In short: The Academy Awards has changed its rules so AI-generated acting and AI-written scripts cannot be nominated for Oscars.
The Academy of Motion Picture Arts and Sciences, the group behind the Oscars, published new rules that deal with generative AI. Generative AI is software that can create new content like text, images, or video (think of it like a very fast autocomplete that can produce whole paragraphs or even a fake person on screen).
Under the updated rules, only performances that are credited in a film’s official billing, and “demonstrably performed by humans with their consent,” can be eligible for acting awards. In plain terms, if a character on screen is mainly created by AI, or is based on someone’s likeness without clear human performance and permission, that work will not qualify.
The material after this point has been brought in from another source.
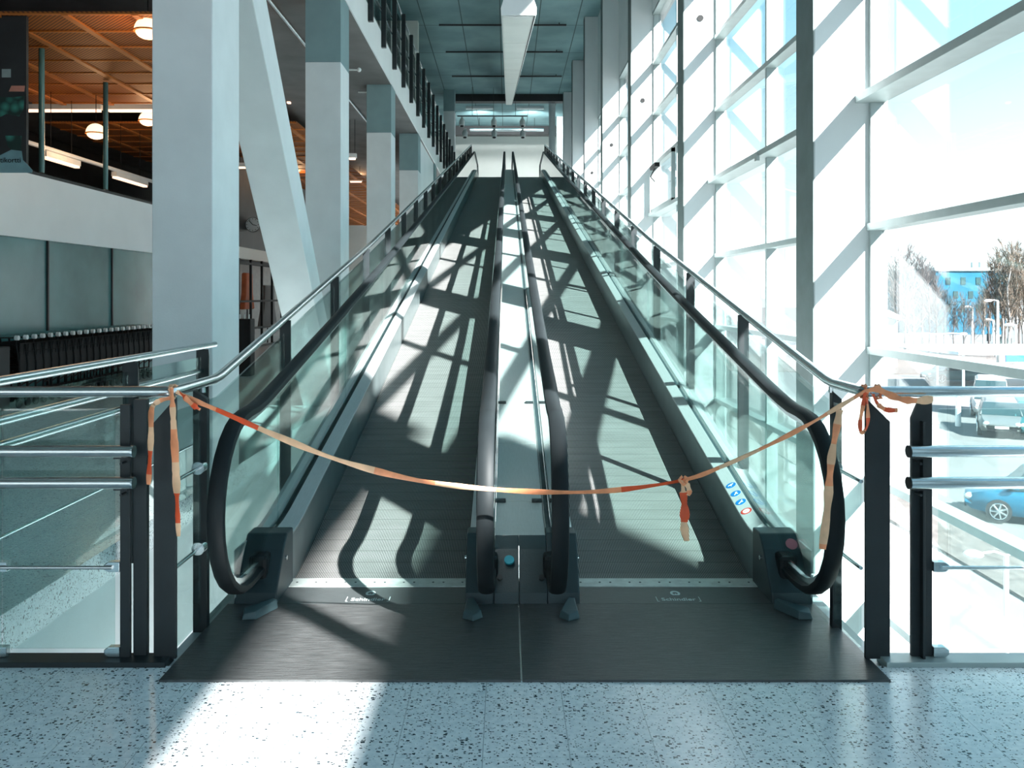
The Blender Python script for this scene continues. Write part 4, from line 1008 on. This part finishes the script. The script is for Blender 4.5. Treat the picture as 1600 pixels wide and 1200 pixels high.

The Academy also said screenplays must be “human-authored” to be eligible. That means a script written by a person can still qualify, but a script generated by AI cannot.
The Academy added that it can ask filmmakers for more information about how AI was used and who actually wrote or performed the work. This comes as AI-made performers have been getting attention, including a film reportedly in development using an AI-generated version of actor Val Kilmer, and headlines around an AI “actress” named Tilly Norwood.
These rules draw a clearer line around what the Oscars consider human creative work. For audiences, it affects which movies can compete for major awards, and it signals how Hollywood is trying to handle AI in filmmaking, especially after AI was a major issue during the 2023 actors’ and writers’ strikes.